_Source material_
----

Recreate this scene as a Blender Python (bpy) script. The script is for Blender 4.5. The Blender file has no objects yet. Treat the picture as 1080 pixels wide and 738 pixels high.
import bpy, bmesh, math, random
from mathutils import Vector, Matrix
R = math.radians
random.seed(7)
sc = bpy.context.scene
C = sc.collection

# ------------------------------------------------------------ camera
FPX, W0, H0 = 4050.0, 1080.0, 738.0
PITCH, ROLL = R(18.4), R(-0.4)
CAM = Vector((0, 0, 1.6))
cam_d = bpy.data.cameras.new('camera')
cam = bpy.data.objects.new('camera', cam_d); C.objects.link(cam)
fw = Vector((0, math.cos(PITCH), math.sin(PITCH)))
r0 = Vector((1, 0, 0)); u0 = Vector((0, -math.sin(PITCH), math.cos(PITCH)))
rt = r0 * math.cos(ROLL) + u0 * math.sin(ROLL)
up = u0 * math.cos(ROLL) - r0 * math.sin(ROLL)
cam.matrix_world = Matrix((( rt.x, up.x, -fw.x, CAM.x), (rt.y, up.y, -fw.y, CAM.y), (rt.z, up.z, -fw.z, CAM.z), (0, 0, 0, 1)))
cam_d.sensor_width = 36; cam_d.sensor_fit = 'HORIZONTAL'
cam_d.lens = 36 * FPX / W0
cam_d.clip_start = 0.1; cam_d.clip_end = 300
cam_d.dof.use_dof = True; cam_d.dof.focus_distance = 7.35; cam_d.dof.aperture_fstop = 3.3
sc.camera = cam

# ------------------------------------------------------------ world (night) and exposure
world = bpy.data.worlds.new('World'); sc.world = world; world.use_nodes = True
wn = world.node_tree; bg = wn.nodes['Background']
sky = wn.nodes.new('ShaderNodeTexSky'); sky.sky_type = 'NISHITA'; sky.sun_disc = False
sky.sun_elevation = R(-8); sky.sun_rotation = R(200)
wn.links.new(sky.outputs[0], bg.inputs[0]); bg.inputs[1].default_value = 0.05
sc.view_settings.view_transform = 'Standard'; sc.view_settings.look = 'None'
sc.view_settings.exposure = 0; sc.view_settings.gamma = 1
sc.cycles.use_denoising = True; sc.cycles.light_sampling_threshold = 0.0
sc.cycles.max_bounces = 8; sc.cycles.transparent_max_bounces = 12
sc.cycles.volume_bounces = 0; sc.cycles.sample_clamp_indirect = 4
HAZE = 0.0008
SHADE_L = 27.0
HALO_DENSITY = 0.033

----

_The request_
Copy out the whole listing, exactly as written.

_Solution_
Recreate this scene as a Blender Python (bpy) script. The script is for Blender 4.5. The Blender file has no objects yet. Treat the picture as 1080 pixels wide and 738 pixels high.
import bpy, bmesh, math, random
from mathutils import Vector, Matrix
R = math.radians
random.seed(7)
sc = bpy.context.scene
C = sc.collection

# ------------------------------------------------------------ camera
FPX, W0, H0 = 4050.0, 1080.0, 738.0
PITCH, ROLL = R(18.4), R(-0.4)
CAM = Vector((0, 0, 1.6))
cam_d = bpy.data.cameras.new('camera')
cam = bpy.data.objects.new('camera', cam_d); C.objects.link(cam)
fw = Vector((0, math.cos(PITCH), math.sin(PITCH)))
r0 = Vector((1, 0, 0)); u0 = Vector((0, -math.sin(PITCH), math.cos(PITCH)))
rt = r0 * math.cos(ROLL) + u0 * math.sin(ROLL)
up = u0 * math.cos(ROLL) - r0 * math.sin(ROLL)
cam.matrix_world = Matrix((( rt.x, up.x, -fw.x, CAM.x), (rt.y, up.y, -fw.y, CAM.y), (rt.z, up.z, -fw.z, CAM.z), (0, 0, 0, 1)))
cam_d.sensor_width = 36; cam_d.sensor_fit = 'HORIZONTAL'
cam_d.lens = 36 * FPX / W0
cam_d.clip_start = 0.1; cam_d.clip_end = 300
cam_d.dof.use_dof = True; cam_d.dof.focus_distance = 7.35; cam_d.dof.aperture_fstop = 3.3
sc.camera = cam

# ------------------------------------------------------------ world (night) and exposure
world = bpy.data.worlds.new('World'); sc.world = world; world.use_nodes = True
wn = world.node_tree; bg = wn.nodes['Background']
sky = wn.nodes.new('ShaderNodeTexSky'); sky.sky_type = 'NISHITA'; sky.sun_disc = False
sky.sun_elevation = R(-8); sky.sun_rotation = R(200)
wn.links.new(sky.outputs[0], bg.inputs[0]); bg.inputs[1].default_value = 0.05
sc.view_settings.view_transform = 'Standard'; sc.view_settings.look = 'None'
sc.view_settings.exposure = 0; sc.view_settings.gamma = 1
sc.cycles.use_denoising = True; sc.cycles.light_sampling_threshold = 0.0
sc.cycles.max_bounces = 8; sc.cycles.transparent_max_bounces = 12
sc.cycles.volume_bounces = 0; sc.cycles.sample_clamp_indirect = 4
HAZE = 0.0008
SHADE_L = 27.0
HALO_DENSITY = 0.033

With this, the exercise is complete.